Beau Gunderson’s $10 Patreon reward prompt was, “How does living in a cyberpunk world affect our self-determination?” So first let’s talk about regular ol’ self-determination. There are a couple ways to interpret this: sovereign or individual.

The poli-sci version of self-determination is that the citizens of a country get to choose their own mode of government and get to define their constitution. Wikipedia says, this “cardinal principle in modern international law […] states that nations, based on respect for the principle of equal rights and fair equality of opportunity, have the right to freely choose their sovereignty and international political status with no interference.”

The individual form of self-determination is a similar idea, but scaled down — the right and ability to direct your own life. If you examine this closely it’s an obvious illusion, but because free will doesn’t feel like an illusion, we pretend that it exists. I am the master of my fate! It’s a more practical attitude.

Sovereign Self-Determination

Europe and the United States are seeing a split in public sentiment between corporate elite globalism and protectionist plebeian nationalism. I frankly don’t know how this is playing out in South America, Asia, Africa, Australia, etc, etc — but whither goes the USA, the rest of the world tends to follow.

I’d bet on the elite winning over time, and thus the power of governments relative to giant transnational companies weakening and weakening. I mean, hey, at least Cthulhu swims left. But that might take a while, so perhaps global warming will force a sea change first? (Pun very intended.)

The internet is a globalizing force, and it’s so economically compelling that no country or group of people can resist it forever. The winner-take-all dynamics of internet businesses help create new hegemonies that transcend borders. I do want to note that there is significant upside!
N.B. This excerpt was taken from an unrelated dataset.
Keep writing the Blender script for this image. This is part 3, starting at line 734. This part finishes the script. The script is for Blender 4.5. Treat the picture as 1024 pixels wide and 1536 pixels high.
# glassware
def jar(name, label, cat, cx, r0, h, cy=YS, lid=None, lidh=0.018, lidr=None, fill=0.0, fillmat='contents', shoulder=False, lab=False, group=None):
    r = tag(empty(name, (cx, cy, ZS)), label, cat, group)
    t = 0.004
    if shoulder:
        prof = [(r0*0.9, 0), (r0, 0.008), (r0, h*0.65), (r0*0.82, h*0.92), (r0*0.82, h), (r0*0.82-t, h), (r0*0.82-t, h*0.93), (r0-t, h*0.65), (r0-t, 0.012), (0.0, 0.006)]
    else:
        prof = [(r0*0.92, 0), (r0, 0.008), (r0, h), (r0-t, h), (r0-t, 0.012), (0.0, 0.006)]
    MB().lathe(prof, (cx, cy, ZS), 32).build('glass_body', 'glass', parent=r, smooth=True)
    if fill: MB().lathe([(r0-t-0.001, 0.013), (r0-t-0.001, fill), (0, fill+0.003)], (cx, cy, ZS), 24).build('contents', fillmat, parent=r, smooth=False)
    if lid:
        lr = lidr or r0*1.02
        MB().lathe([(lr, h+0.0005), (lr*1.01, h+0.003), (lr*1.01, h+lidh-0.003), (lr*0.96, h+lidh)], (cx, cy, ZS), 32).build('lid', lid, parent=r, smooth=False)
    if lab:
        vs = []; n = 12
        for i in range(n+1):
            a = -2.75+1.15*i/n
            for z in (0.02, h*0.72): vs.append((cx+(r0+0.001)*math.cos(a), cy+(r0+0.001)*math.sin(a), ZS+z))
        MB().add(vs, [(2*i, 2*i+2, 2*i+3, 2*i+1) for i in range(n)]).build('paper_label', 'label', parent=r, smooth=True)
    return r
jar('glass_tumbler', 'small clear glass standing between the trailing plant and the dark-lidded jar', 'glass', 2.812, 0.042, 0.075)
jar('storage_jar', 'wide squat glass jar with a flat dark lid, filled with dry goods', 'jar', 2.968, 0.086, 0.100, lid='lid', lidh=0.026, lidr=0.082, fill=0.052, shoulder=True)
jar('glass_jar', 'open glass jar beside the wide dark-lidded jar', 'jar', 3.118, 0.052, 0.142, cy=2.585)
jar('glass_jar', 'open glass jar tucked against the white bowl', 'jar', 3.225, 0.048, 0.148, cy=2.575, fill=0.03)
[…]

But upside is not my beat 😉

Personal Self-Determination

I said we pretend to have free will, so even though I don’t believe it exists in a philosophical sense, I’m just going to use conventional language.

Does a cyberpunk world erode the choices available to you? The internet substantially empowers huge companies (think Google, and Facebook) but it also substantially empowers individuals.

You can talk to (almost) anyone, broadcast whatever you want (unless it’s child porn, but I’m okay with that restriction), and sell just about anything anonymously (provided a certain level of opsec prowess — unfortunately this one does apply to child porn). Those caveats don’t negate that more opportunities are available than ever before.

I do worry that I’m over-indexing on my own reality. I have lots of cultural capital, a middle-class safety net, and live in the a place full of jobs. Elsewhere in my country and probably yours as well, there’s a demographic that is saturated with despair.

Opportunities are available. Being equipped to take the opportunities is another thing, yeah?